In a worst-case scenario, the United States and China could weaponize access to green technologies. The United States is gradually widening its China-related export controls to include a growing set of innovative technologies, such as AI and quantum computing. For its part, China is considering curbing the export of solar panel technology. So far, U.S. plans to target the biotech and clean energy sectors have been shelved. However, they could be resurrected, as there is a bipartisan consensus on the need to adopt robust policies to counter China’s increasing assertiveness, notably toward Taiwan. Restricting access to U.S. clean tech could backfire, though. Targeting technologies that are critical to the global green transition could set back global progress on decreasing carbon emissions.

Conclusion

Climate change and the global energy transition will reshape economic statecraft, leading to the emergence of new tools, such as carbon border taxes or environmental sanctions, and the demise of current financial measures on energy exporters.
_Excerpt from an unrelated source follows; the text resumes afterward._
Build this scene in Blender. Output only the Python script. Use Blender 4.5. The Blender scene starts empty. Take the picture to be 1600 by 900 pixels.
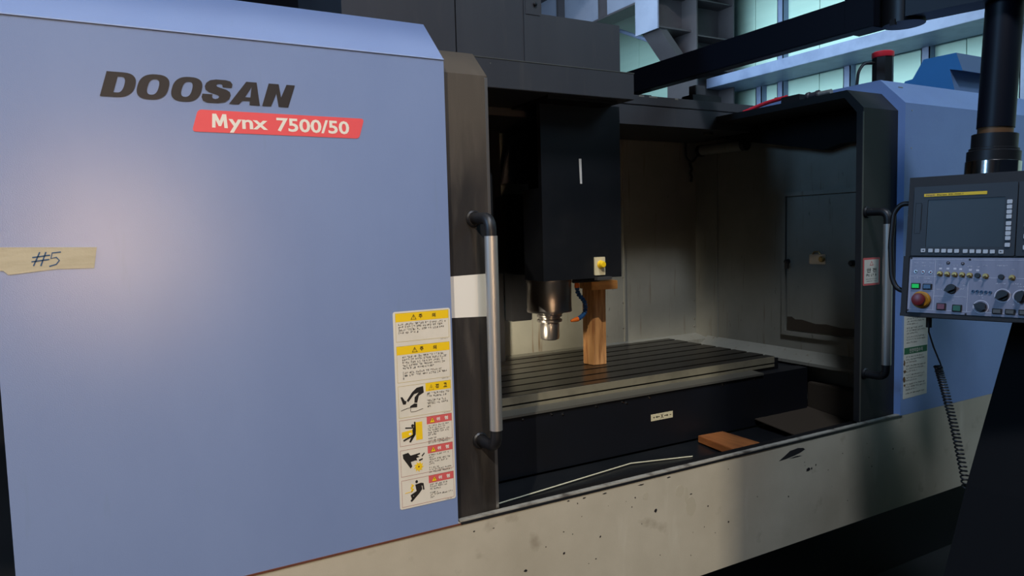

The global shift toward renewable energies will offer U.S. adversaries—notably China and Russia—new ways to exert leverage on Western democracies by weaponizing access to raw materials that are critical for the global energy transition. In particular, these countries could weaponize access to their supplies of minerals, rare earths, and food commodities.

The green transition is likely to become one of the battlefields of the U.S.-China competition for economic dominance—a trend that could magnify the impacts of climate change. Adjusting to this new normal will require a Western reassessment of economic statecraft tools.